Both the David Korten book “The Great Turning:…” and Joanna Macy and Chris Johnstone’s book “Active Hope” help us all understand how we humans and our society got to where we are today. The good news is that we can see and understand this and then take corrective action.
Brian –
Thanks.
I didn’t mean this just in an Irish setting – I live in Canada, many of my late wife’s colleagues were from the US – this phrase is used all over North America.

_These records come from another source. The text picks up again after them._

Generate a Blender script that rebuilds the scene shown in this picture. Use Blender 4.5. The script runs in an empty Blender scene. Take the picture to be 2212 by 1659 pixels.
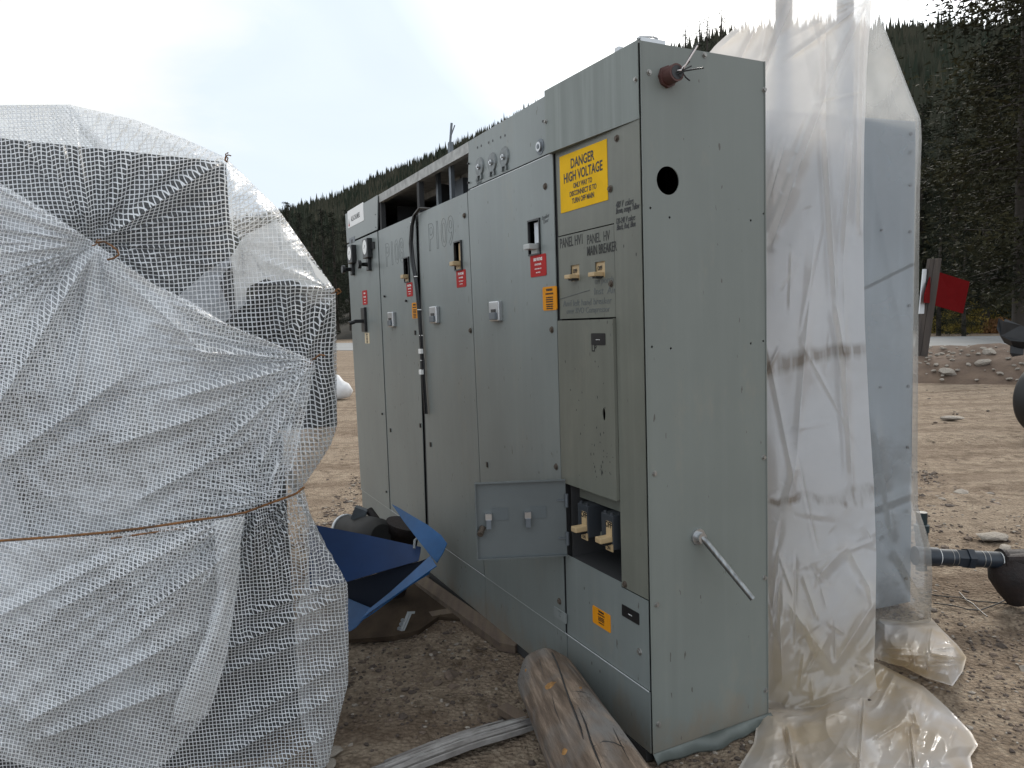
import bpy, bmesh, math, random
import numpy as np
from mathutils import Vector, Matrix
random.seed(7); RNG = np.random.default_rng(11)
PI = math.pi
scn = bpy.context.scene
COL = scn.collection

# ---------------------------------------------------------------- camera
CAMH = 1.475; FPX = 1596.8; PITCH = 0.0826655; ROLL = -0.033559
fw = Vector((0, math.cos(PITCH), -math.sin(PITCH)))
r0 = Vector((1, 0, 0)); u0 = r0.cross(fw)
cr, sr = math.cos(ROLL), math.sin(ROLL)
RT = cr*r0 + sr*u0; UP = -sr*r0 + cr*u0
CP = Vector((0, 0, CAMH))
cam = bpy.data.cameras.new('camera'); camo = bpy.data.objects.new('camera', cam); COL.objects.link(camo)
cam.sensor_width = 36; cam.lens = FPX*36/2212; cam.clip_end = 5000; cam.clip_start = .05
camo.matrix_world = Matrix(((RT.x, UP.x, -fw.x, CP.x), (RT.y, UP.y, -fw.y, CP.y), (RT.z, UP.z, -fw.z, CP.z), (0, 0, 0, 1)))
scn.camera = camo

# ---------------------------------------------------------------- light
SUN_EL, SUN_AZ = math.radians(35), math.radians(24)       # azimuth measured from +Y towards +X
sdir = Vector((math.sin(SUN_AZ)*math.cos(SUN_EL), math.cos(SUN_AZ)*math.cos(SUN_EL), math.sin(SUN_EL)))
sl = bpy.data.lights.new('sun', 'SUN'); sl.energy = 2.2; sl.angle = math.radians(16); sl.color = (1, .93, .84)
so = bpy.data.objects.new('sun', sl); COL.objects.link(so)
so.rotation_euler = sdir.to_track_quat('Z', 'Y').to_euler(); so.location = (0, 0, 30)
world = bpy.data.worlds.new('World'); scn.world = world; world.use_nodes = True
wn = world.node_tree.nodes; wl = world.node_tree.links
for n in list(wn): wn.remove(n)
def wnode(t, **k):
    n = wn.new(t)
    for a, b in k.items(): setattr(n, a, b)
    return n
wo = wnode('ShaderNodeOutputWorld')
sky = wnode('ShaderNodeTexSky', sky_type='NISHITA', sun_disc=False, sun_elevation=SUN_EL, sun_rotation=SUN_AZ)
bg1 = wnode('ShaderNodeBackground'); bg1.inputs[1].default_value = .09; wl.new(sky.outputs[0], bg1.inputs[0])
tc = wnode('ShaderNodeTexCoord')
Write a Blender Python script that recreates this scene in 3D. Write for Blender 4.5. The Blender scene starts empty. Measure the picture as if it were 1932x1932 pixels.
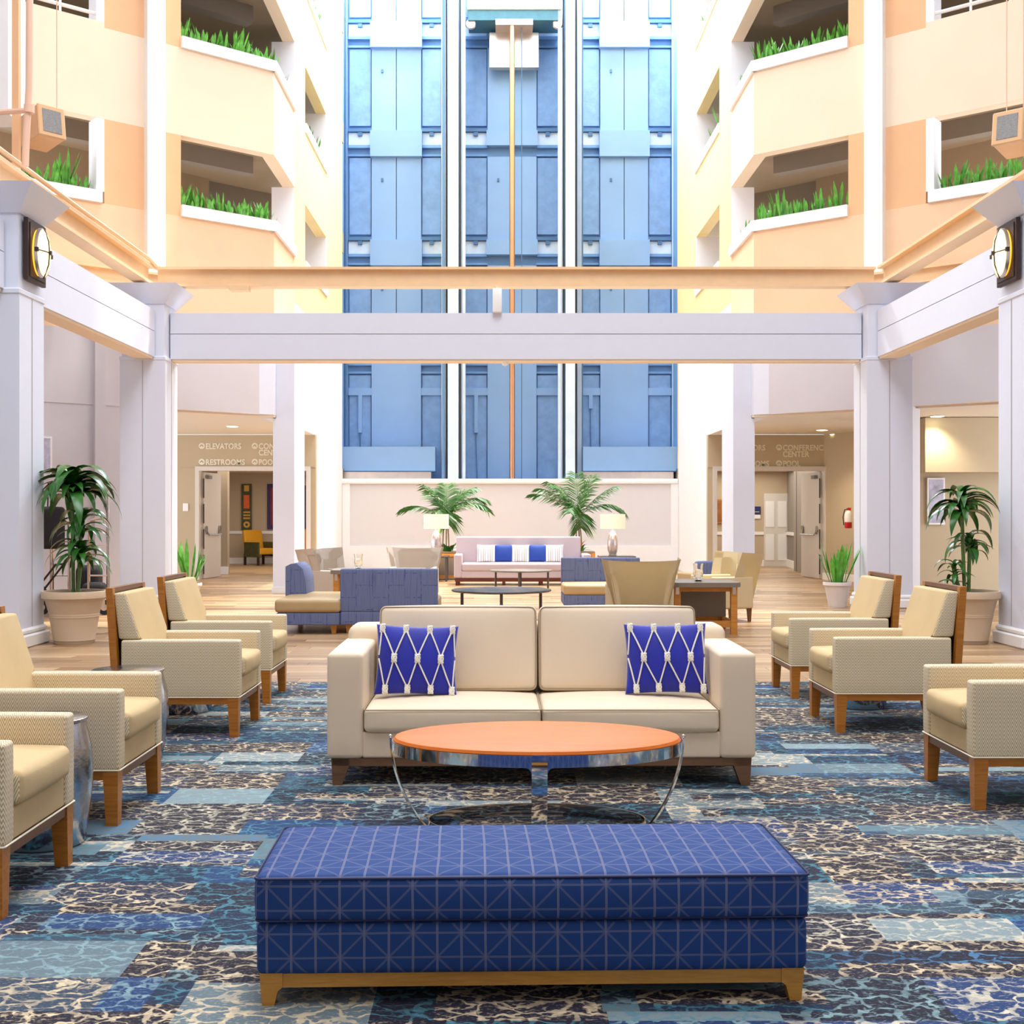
import bpy, bmesh, math, random
from mathutils import Vector, Matrix, Euler
random.seed(7)
R = math.radians
PI = math.pi
scene = bpy.context.scene
COL = scene.collection

# ------------------------------------------------------------------ camera
F = 2300.0; VX = 947.0; VY = 970.0; EYE = 1.33
cam_data = bpy.data.cameras.new('camera'); cam = bpy.data.objects.new('camera', cam_data)
COL.objects.link(cam); scene.camera = cam
cam.location = (0, 0, EYE); cam.rotation_euler = (R(90), 0, 0)
cam_data.sensor_width = 36; cam_data.lens = 36 * F / 1932
cam_data.shift_x = (966 - VX) / 1932; cam_data.shift_y = (VY - 966) / 1932
cam_data.clip_start = 0.05; cam_data.clip_end = 200

# ------------------------------------------------------------------ light and exposure
scene.view_settings.view_transform = 'Standard'; scene.view_settings.look = 'None'
scene.view_settings.gamma = 1; scene.view_settings.use_curve_mapping = False
scene.view_settings.exposure = 1.03
world = bpy.data.worlds.new('sky'); scene.world = world; world.use_nodes = True
bg = world.node_tree.nodes['Background']
bg.inputs['Color'].default_value = (0.86, 0.92, 1.0, 1); bg.inputs['Strength'].default_value = 2.3
def lamp(name, kind, energy, loc, rot, color=(1, 1, 1), **kw):
    d = bpy.data.lights.new(name, kind); d.energy = energy; d.color = color
    for k, v in kw.items(): setattr(d, k, v)
    o = bpy.data.objects.new(name, d); COL.objects.link(o); o.location = loc; o.rotation_euler = rot
    return o
sun = lamp('sun', 'SUN', 2.3, (0, 20, 30), (0, 0, 0), (1.0, 0.93, 0.82), angle=R(3))
sun.rotation_euler = Vector((-0.22, -0.10, -1)).to_track_quat('-Z', 'Y').to_euler()
# the skylight panels over the seating area and over the elevator shaft
lamp('skylight_lamp', 'AREA', 1150, (0.2, 5.0, 14.6), (0, 0, 0), (0.93, 0.96, 1.0), shape='RECTANGLE', size=6.5, size_y=14)
lamp('shaft_skylight_lamp', 'AREA', 2300, (0.2, 29.75, 16.5), (0, 0, 0), (0.9, 0.95, 1.0), shape='RECTANGLE', size=7.6, size_y=1.3)

# ------------------------------------------------------------------ helpers
def srgb(h):
    h = h.lstrip('#'); out = []
    for i in (0, 2, 4):
        c = int(h[i:i+2], 16) / 255
        out.append(c / 12.92 if c <= 0.04045 else ((c + 0.055) / 1.055) ** 2.4)
    return tuple(out) + (1,)

class NT:
    def __init__(s, name):
        s.m = bpy.data.materials.new(name); s.m.use_nodes = True
        s.t = s.m.node_tree; s.n = s.t.nodes; s.b = s.n['Principled BSDF']
    def new(s, t, **kw):
        n = s.n.new(t)
        for k, v in kw.items(): setattr(n, k, v)
        return n
    def link(s, a, b): s.t.links.new(a, b)
    def math(s, op, a, b=None, c=None, clamp=False):
        n = s.n.new('ShaderNodeMath'); n.operation = op; n.use_clamp = clamp
        for i, v in enumerate((a, b, c)):
            if v is None: continue
            if isinstance(v, (int, float)): n.inputs[i].default_value = v
            else: s.link(v, n.inputs[i])
        return n.outputs[0]
    def mix(s, fac, a, b):
        n = s.n.new('ShaderNodeMix'); n.data_type = 'RGBA'
        if isinstance(fac, (int, float)): n.inputs[0].default_value = fac
        else: s.link(fac, n.inputs[0])
        for i, v in ((6, a), (7, b)):
            if isinstance(v, tuple): n.inputs[i].default_value = v
            else: s.link(v, n.inputs[i])
        return n.outputs[2]
    def coord(s, which='Object'):
        return s.n.new('ShaderNodeTexCoord').outputs[which]
    def noise(s, vec, scale, detail=4, rough=0.55, dist=0):
        n = s.n.new('ShaderNodeTexNoise'); n.inputs['Scale'].default_value = scale
        n.inputs['Detail'].default_value = detail; n.inputs['Roughness'].default_value = rough
        n.inputs['Distortion'].default_value = dist
        s.link(vec, n.inputs['Vector']); return n
    def mapping(s, vec, scale=(1, 1, 1), rot=(0, 0, 0)):
        n = s.n.new('ShaderNodeMapping'); n.inputs['Scale'].default_value = scale; n.inputs['Rotation'].default_value = rot
        s.link(vec, n.inputs['Vector']); return n.outputs[0]
    def bump(s, h, strength=0.2, dist=0.01):
        n = s.n.new('ShaderNodeBump'); n.inputs['Strength'].default_value = strength; n.inputs['Distance'].default_value = dist
        s.link(h, n.inputs['Height']); s.link(n.outputs[0], s.b.inputs['Normal'])
    def ramp(s, fac, stops, interp='LINEAR'):
        n = s.n.new('ShaderNodeValToRGB'); n.color_ramp.interpolation = interp
        e = n.color_ramp.elements
        while len(e) < len(stops): e.new(0.5)
        for i, (p, c) in enumerate(stops): e[i].position = p; e[i].color = c
        s.link(fac, n.inputs[0]); return n.outputs[0]
    def set(s, **kw):
        for k, v in kw.items(): s.b.inputs[k.replace('_', ' ')].default_value = v
        return s.m

def plain(name, hexc, rough=0.6, metal=0.0, var=0.06, vscale=6, bump=0.0, bscale=60, **kw):
    t = NT(name); c = srgb(hexc); co = t.coord()
    if var:
        nz = t.noise(co, vscale)
        d = tuple(max(0, x * (1 - var)) for x in c[:3]) + (1,)
        l = tuple(min(1, x * (1 + var)) for x in c[:3]) + (1,)
        t.link(t.ramp(nz.outputs[0], [(0.3, d), (0.7, l)]), t.b.inputs['Base Color'])
    else: t.b.inputs['Base Color'].default_value = c
    if bump: t.bump(t.noise(co, bscale, 6).outputs[0], bump, 0.01)
    t.set(Roughness=rough, Metallic=metal)
    for k, v in kw.items(): t.b.inputs[k.replace('_', ' ')].default_value = v
    return t.m

def emit(name, hexc, strength):
    t = NT(name); t.set(Base_Color=srgb(hexc), Emission_Color=srgb(hexc), Emission_Strength=strength); return t.m

def wood(name, c1, c2, rough=0.45, axis=(2, 25, 25)):
    t = NT(name); co = t.mapping(t.coord(), axis)
    nz = t.noise(co, 2.2, 5, 0.6, 1.2)
    t.link(t.ramp(nz.outputs[0], [(0.35, srgb(c1)), (0.65, srgb(c2))]), t.b.inputs['Base Color'])
    return t.set(Roughness=rough)

M = {}
M['white_paint'] = plain('white_paint', '#DCE0EE', 0.6, var=0.01, bump=0.03, bscale=20)
M['white_trim'] = plain('white_trim', '#F2F1F0', 0.45, var=0.01)
M['stucco_white'] = plain('stucco_white', '#EFEDEE', 0.8, var=0.015, bump=0.55, bscale=5)
M['wall_smooth'] = plain('wall_smooth', '#CFCBD0', 0.7, var=0.01)
M['peach_light'] = plain('peach_light', '#F3DEC4', 0.75, var=0.02, vscale=1.5, bump=0.12, bscale=8)
M['peach_mid'] = plain('peach_mid', '#EFCBA6', 0.75, var=0.03, vscale=1.5, bump=0.12, bscale=8)
M['peach_dark'] = plain('peach_dark', '#ECBA8C', 0.75, var=0.04, vscale=1.5, bump=0.12, bscale=8)
M['cream_yellow'] = plain('cream_yellow', '#EED699', 0.75, var=0.03, vscale=1.5, bump=0.15, bscale=8)
M['ledge'] = plain('ledge_white', '#F3F3F8', 0.5, var=0.0)
M['wall_far'] = plain('wall_far', '#DAD6D8', 0.7, var=0.01)
M['wall_taupe'] = plain('wall_taupe', '#B3ABA4', 0.8, var=0.02)
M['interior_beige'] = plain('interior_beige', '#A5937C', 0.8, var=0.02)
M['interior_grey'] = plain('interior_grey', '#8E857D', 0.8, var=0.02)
M['corridor_wall'] = plain('corridor_wall', '#C0AE94', 0.8, var=0.01)
M['sign_wall'] = plain('sign_wall', '#BFAE92', 0.8, var=0.01)
M['ceiling'] = plain('ceiling_paint', '#E4DACA', 0.8, var=0.01)
M['steel_tan'] = plain('steel_tan', '#EFCCA0', 0.5, var=0.03)
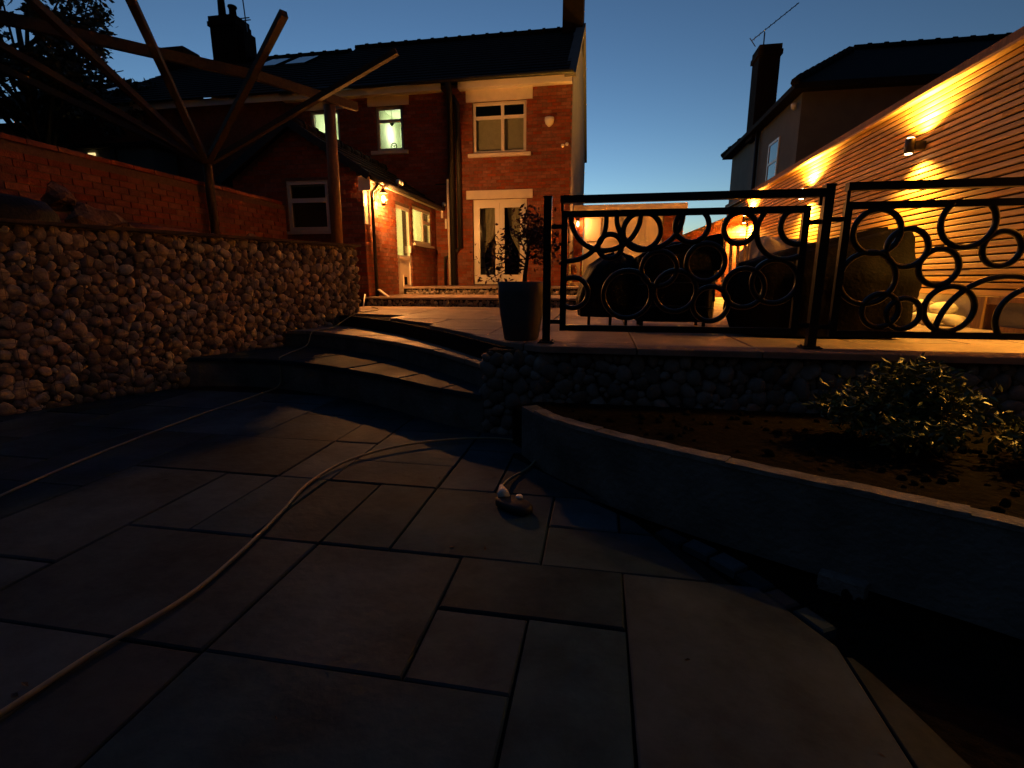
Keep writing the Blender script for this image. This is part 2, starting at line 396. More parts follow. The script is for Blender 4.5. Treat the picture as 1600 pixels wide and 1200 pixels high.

I agree, it’s a great title, and could have been wonderfully appropriate in our context. But it’s already a sort of trademark for an entirely different purpose, which is not complementary to ours. I expect that many the people who now work or have worked for women would find such a title a bit of a barrier to joining up in this equally crucial work. And that would be a shame – natural allies as we all are.
Hi, John.
This is a powerful way of thinking and I appreciate, indeed value, Molly and Joanna’s ideas.
For myself, I see what you are getting at with ‘choose life’. In an Irish context, you are absolutely, and sadly, correct.
However, if we look at ‘life’ as what many people refer to as ‘nature’ I suggest the title here takes on a different context. After all, what IS nature if not ourselves (and every other living being on the planet)?
Molly and Joanna: I have done some Work That Reconnects sessions with Dolores Whelan here in Ireland. Great, great process and I hope to work with it further in future.
brian
Sorry that last comment sounded more negative than it should. This really is wonderful writing, absolutely on point, and very helpful.
I love this piece. It is a gift to be able to remain hopeful and even joyful, but it all depends on being grateful. Thank you.
Just one niggly bit – my wife, who died six years ago, was a tireless worker for women’s rights. She would have found your title and slogan “Choose Life” offputting, given the way that phrase is used by various political groups working against those rights.